Cisco LEAP (EAP-Cisco Wireless)
Cisco LEAP was developed at a time when WEP showed vulnerabilities and the full wireless security blueprint was not standardized. Moreover, instead of requiring a certificate infrastructure for clients, organizations wanted to leverage authentications that were already available within their infrastructure for secure WLAN. So Cisco developed a lightweight protocol that leveraged many of the existing features and still provided the required security features.
LEAP uses 802.1x EAPOL messages, performs server authentication, achieves username/password (over MS-CHAP) as the user authentication mechanism, uses a RADIUS server as the authentication server, and provides mechanisms for deriving and distributing encryption keys.
Note
The EAP type is EAP-Cisco Wireless (see Table 7-2).
Figure 7-17 details the LEAP choreography.
Figure 7-17. LEAP Choreography
The entities that participate in a LEAP exchange are the RADIUS server, the AP, and the client.
In Step 1, the client and the RADIUS server should have the shared secret, usually a username-password database of all users in the RADIUS server (or access to a Microsoft Active Directory infrastructure), and each client should have its own username and password.
After a client establishes connectivity (Step 2), it initiates the authentication process by an EAPOL-start (Step 3), to which the AP responds by an EAP-request-identity message over EAPOL (Step 4).
The client response with identity is sent to the RADIUS server in a RADIUS message (Step 5).
From this point on, the AP acts as a relay between the client and the RADIUS server, until after Step 7.

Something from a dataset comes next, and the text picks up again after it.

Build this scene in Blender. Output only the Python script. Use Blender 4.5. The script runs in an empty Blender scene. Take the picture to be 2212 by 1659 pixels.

Step 6 is client authentication by challenge-response mechanism. The server sends a challenge, to which the client responds with a hash calculated using the password and the LEAP algorithm. The server also calculates the hash, and if they are equal, the authentication is success. As you can see, the client authentication happens based on existing infrastructure and still not transmitting the credential (here the password).
The client derives the encryption key from the key materials (Step 8), and from then on, the AP and the client can use the encryption keys to have a secure conversation (Step 9).
Note
The LEAP key generation mechanism is proprietary and is generated every (re)authentication, thus achieving key rotation. The session timeout in RADIUS allows for periodic key rotation, thus achieving security against sniffing and hacking the keys. The RADIUS exchanges for LEAP include a couple of Cisco-specific attributes in the RADIUS messages.